## Working data
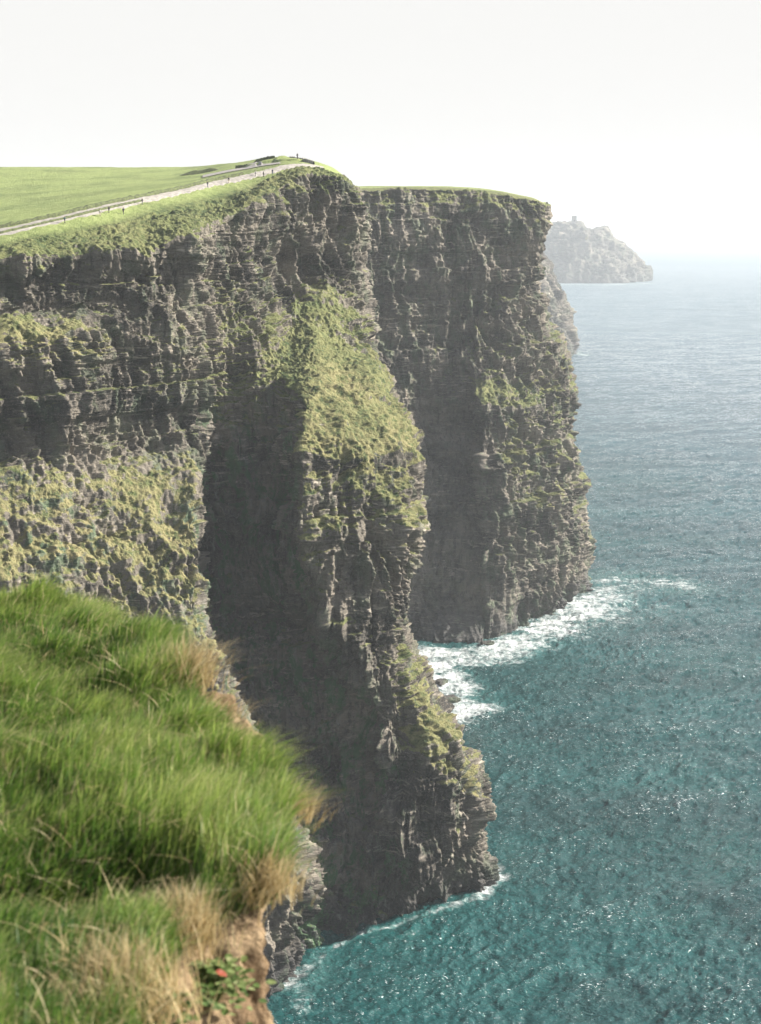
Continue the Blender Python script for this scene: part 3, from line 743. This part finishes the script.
# ------------------------------------------------------------------ low leafy plant with one red leaf
def leaf_plant(px, py, n, spread, label, seed, red=True):
    c = surf_pt(px, py); r = np.random.default_rng(seed)
    root = bpy.data.objects.new('leafy_plant', None); COL.objects.link(root); root.location = c; root.empty_display_size = .1
    tag(root, label, 'plant')
    ml = leaf_material('leaf_green', [(.05, .09, .025), (.09, .14, .04), (.17, .21, .08), (.38, .38, .22)], .25, .4)
    mr = simple('leaf_red', (.20, .04, .018), .5); ms = simple('plant_stem', (.16, .16, .06))
    L = []
    for k in range(n):
        a = r.uniform(0, 6.28); d = abs(r.normal(0, spread)); size = r.uniform(.024, .048)
        b = np.array([math.cos(a) * d, math.sin(a) * d, r.uniform(.03, .13) - d * .35]); a2 = a + r.normal(0, .6)
        ca, sa = math.cos(a2), math.sin(a2); pitch = r.uniform(-.2, .6); cpit, spit = math.cos(pitch), math.sin(pitch)
        V = []; nl, nw = 6, 4
        for i in range(nl + 1):
            t = i / nl; wd = math.sin(math.pi * min(1, t * .93 + .07)) ** .7 * .42
            for j in range(nw + 1):
                s = (j / nw * 2 - 1); x = t; y = s * wd; z = -.22 * t * t + .18 * abs(s) * wd + .03 * math.sin(9 * t)
                X = x * cpit - z * spit; Z = x * spit + z * cpit
                V.append(b + size * np.array([X * ca - y * sa, X * sa + y * ca, Z]))
        L.append((np.array(V), float(r.random()) * .95, b))
    def mesh_of(items, name, mat):
        VV = []; FF = []; HH = []; o_ = 0
        for V, h, b in items:
            VV.append(V); HH += [h] * len(V)
            for i in range(6):
                for j in range(4):
                    q = o_ + i * 5 + j; FF.append((q, q + 1, q + 6, q + 5))
            o_ += len(V)
        me = bpy.data.meshes.new(name); fast_mesh(me, np.concatenate(VV), np.array(FF), True)
        for nm, A in (('hue', np.array(HH)), ('along', np.zeros(len(HH)))):
            x = me.attributes.new(nm, 'FLOAT', 'POINT'); x.data.foreach_set('value', A.astype(np.float32))
        return link_mesh(name, me, mat, root)
    mesh_of(L[1:] if red else L, 'leaves', ml)
    if red:
        V, h, b = L[0]; V = (V - b) * 1.3 + np.array([.02, -.06, .12])
        x = mesh_of([(V, h, b)], 'red_leaf', mr); x['label'] = 'single red leaf'
    bm = bmesh.new()
    for V, h, b in L[::3]:
        p0 = Vector((0, 0, -.06)); p1 = Vector(b)
        dv = p1 - p0; q = dv.to_track_quat('Z', 'Y').to_matrix().to_4x4()
        bmesh.ops.create_cone(bm, segments=5, radius1=.003, radius2=.0015, depth=dv.length, matrix=Matrix.Translation((p0 + p1) / 2) @ q)
    me = bpy.data.meshes.new('stem'); bm.to_mesh(me); bm.free(); link_mesh('stem', me, ms, root)
leaf_plant(220, 990, 260, .11, 'low broad-leaved plant with one red leaf beside the bare earth', 31)
leaf_plant(168, 1012, 120, .09, 'small leafy plant without red leaves at the bottom edge of the bank', 32, False)

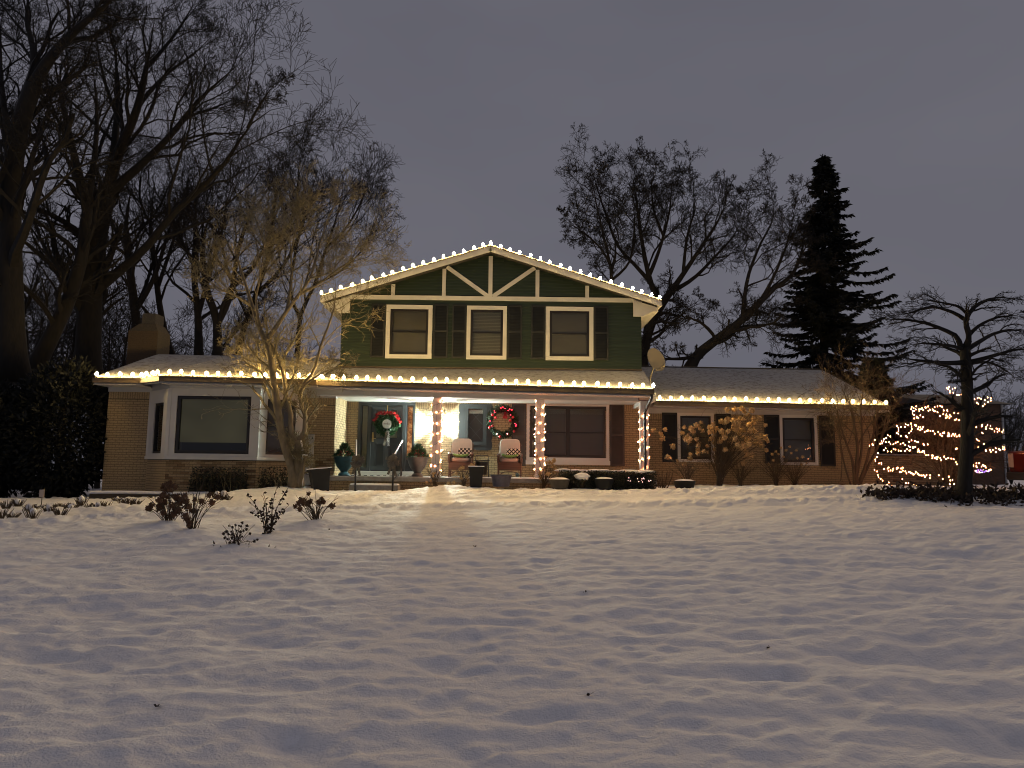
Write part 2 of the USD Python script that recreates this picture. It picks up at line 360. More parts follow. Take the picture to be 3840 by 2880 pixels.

## To do
Reproduce each line word for word and drop the pictures.

## Solution for this task
Continue the Blender Python script for this scene: part 3, from line 743. This part finishes the script.
# ------------------------------------------------------------------ low leafy plant with one red leaf
def leaf_plant(px, py, n, spread, label, seed, red=True):
    c = surf_pt(px, py); r = np.random.default_rng(seed)
    root = bpy.data.objects.new('leafy_plant', None); COL.objects.link(root); root.location = c; root.empty_display_size = .1
    tag(root, label, 'plant')
    ml = leaf_material('leaf_green', [(.05, .09, .025), (.09, .14, .04), (.17, .21, .08), (.38, .38, .22)], .25, .4)
    mr = simple('leaf_red', (.20, .04, .018), .5); ms = simple('plant_stem', (.16, .16, .06))
    L = []
    for k in range(n):
        a = r.uniform(0, 6.28); d = abs(r.normal(0, spread)); size = r.uniform(.024, .048)
        b = np.array([math.cos(a) * d, math.sin(a) * d, r.uniform(.03, .13) - d * .35]); a2 = a + r.normal(0, .6)
        ca, sa = math.cos(a2), math.sin(a2); pitch = r.uniform(-.2, .6); cpit, spit = math.cos(pitch), math.sin(pitch)
        V = []; nl, nw = 6, 4
        for i in range(nl + 1):
            t = i / nl; wd = math.sin(math.pi * min(1, t * .93 + .07)) ** .7 * .42
            for j in range(nw + 1):
                s = (j / nw * 2 - 1); x = t; y = s * wd; z = -.22 * t * t + .18 * abs(s) * wd + .03 * math.sin(9 * t)
                X = x * cpit - z * spit; Z = x * spit + z * cpit
                V.append(b + size * np.array([X * ca - y * sa, X * sa + y * ca, Z]))
        L.append((np.array(V), float(r.random()) * .95, b))
    def mesh_of(items, name, mat):
        VV = []; FF = []; HH = []; o_ = 0
        for V, h, b in items:
            VV.append(V); HH += [h] * len(V)
            for i in range(6):
                for j in range(4):
                    q = o_ + i * 5 + j; FF.append((q, q + 1, q + 6, q + 5))
            o_ += len(V)
        me = bpy.data.meshes.new(name); fast_mesh(me, np.concatenate(VV), np.array(FF), True)
        for nm, A in (('hue', np.array(HH)), ('along', np.zeros(len(HH)))):
            x = me.attributes.new(nm, 'FLOAT', 'POINT'); x.data.foreach_set('value', A.astype(np.float32))
        return link_mesh(name, me, mat, root)
    mesh_of(L[1:] if red else L, 'leaves', ml)
    if red:
        V, h, b = L[0]; V = (V - b) * 1.3 + np.array([.02, -.06, .12])
        x = mesh_of([(V, h, b)], 'red_leaf', mr); x['label'] = 'single red leaf'
    bm = bmesh.new()
    for V, h, b in L[::3]:
        p0 = Vector((0, 0, -.06)); p1 = Vector(b)
        dv = p1 - p0; q = dv.to_track_quat('Z', 'Y').to_matrix().to_4x4()
        bmesh.ops.create_cone(bm, segments=5, radius1=.003, radius2=.0015, depth=dv.length, matrix=Matrix.Translation((p0 + p1) / 2) @ q)
    me = bpy.data.meshes.new('stem'); bm.to_mesh(me); bm.free(); link_mesh('stem', me, ms, root)
leaf_plant(220, 990, 260, .11, 'low broad-leaved plant with one red leaf beside the bare earth', 31)
leaf_plant(168, 1012, 120, .09, 'small leafy plant without red leaves at the bottom edge of the bank', 32, False)

Write part 2 of the USD Python script that recreates this picture. It picks up at line 360. More parts follow. Take the picture to be 3840 by 2880 pixels.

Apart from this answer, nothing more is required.